Le président de l’organisation professionnelle est inquiet car l'industrie maritime est énergivore... en capex, car le tissu des armateurs français est composé par une majorité de PME et surtout parce que « la dernière chose dont les armateurs ont besoin en ce moment, c'est une incertitude financière » Pour le patron de Louis Dreyfus Armateurs, la problématique est moins dans la disponibilité des technologies que dans celle des financements mobilisables. « Il y a plusieurs moyens aujourd'hui d'être au rendez-vous 2030. Chaque entreprise maritime a des contraintes d'opération différentes. Donc, on n'aura pas tous accès aux mêmes technologies. Il y a les carburants, la réduction de vitesse, les rétrofits de moteurs, les systèmes de propulsion véliques. Une ou plusieurs solutions sont disponibles pour chacun. Mais, quoi qu'il en soit, ces mesures seront coûteuses ». La décarbonation totale de la flotte française – objectif 2050 –, est estimé par AdF entre 80 et 110 Md€.
Qui profitera des recettes carbone ?
À ce propos, les armateurs attendent toujours que l’engagement verbal pris par Christophe Béchu à la soirée annuelle des armateurs en avril se convertisse en lettre de crédit. L’ex-ministre de la Transition écologique s’était engagé à ce que les recettes tirées des quotas carbone imposés au secteur reviennent à l'ensemble de la filière (compagnie de transport, chantiers, ports, pêche, etc.).
Fabrice Loher le confirmera « en partie » dans son intervention en ouverture de l’événement ». En salle de presse, il précisera que le montant total de la partie française pourrait représenter entre 170 et jusqu’à 400 M€ (en fonction de la montée en puissance de l'ETS). Selon le décompte jusqu’à présent annoncé, 25 % des recettes reviendront à l’Union européenne pour alimenter un de ses fonds innovation et 75 % à chaque État-membre. Trois catégories de navires devraient en bénéficier en priorité, répondant à ceux qui polluent le plus, à savoir les gaziers, les porte-conteneurs et les ferries.

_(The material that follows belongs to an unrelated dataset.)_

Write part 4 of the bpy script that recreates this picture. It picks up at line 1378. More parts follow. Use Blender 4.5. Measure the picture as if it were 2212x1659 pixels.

« Les armateurs sont confrontés à d’énormes incertitudes quant à leurs moyens financiers. On a besoin, très vite, d'y voir clair sur les ressources financières dont on disposera, dans quelles conditions on pourra se tourner vers la décarbonation et avec quel degré de confiance on pourra investir ». Édouard Philippe Dreyfus fait référence à quelques amendements du PLF 2025 qui fait les poches de tous les secteurs pour combler une béance de 60 Md€. Le régime fiscal de la taxe au tonnage et les exonérations de charges sur l’emploi de marins français sont menacés.
Stabilité
« Tout le monde a besoin de stabilité. Les armateurs, la construction navale et les fournisseurs d’énergies aussi », reprend Jules Nyssen. Il fallait une perspective, une trajectoire de production. On l'a aujourd'hui avec le projet de programmation pluriannuelle qui s’inscrit dans les dynamiques européennes. L'Europe joue un rôle sur ce plan pour réaffirmer que la décarbonation est au cœur de son modèle économique. Parce que sans cela, on va avoir du mal à lutter face au "drill, baby drill "» [slogan fétiche de campagne du parti républicain, en soutien à l'intensification des forages pétroliers en vue d'augmenter les ressources en énergie, NDLR].
La décarbonation est cher payé mais, selon Antoine Pellion, « elle est vitale, pour nous européens car on a peu d'énergies et de ressources. On n’a pas d'autres choix, si on veut subsister sur long terme, que d'être frugaux en énergies et en ressources naturelles ». Quant aux milliards à trouver, « cela ne pourra pas être assumé par le seul argent public » et si jamais ça l'était « on ferait exploser la dette publique, emmenant avec tout le business case des entreprises ».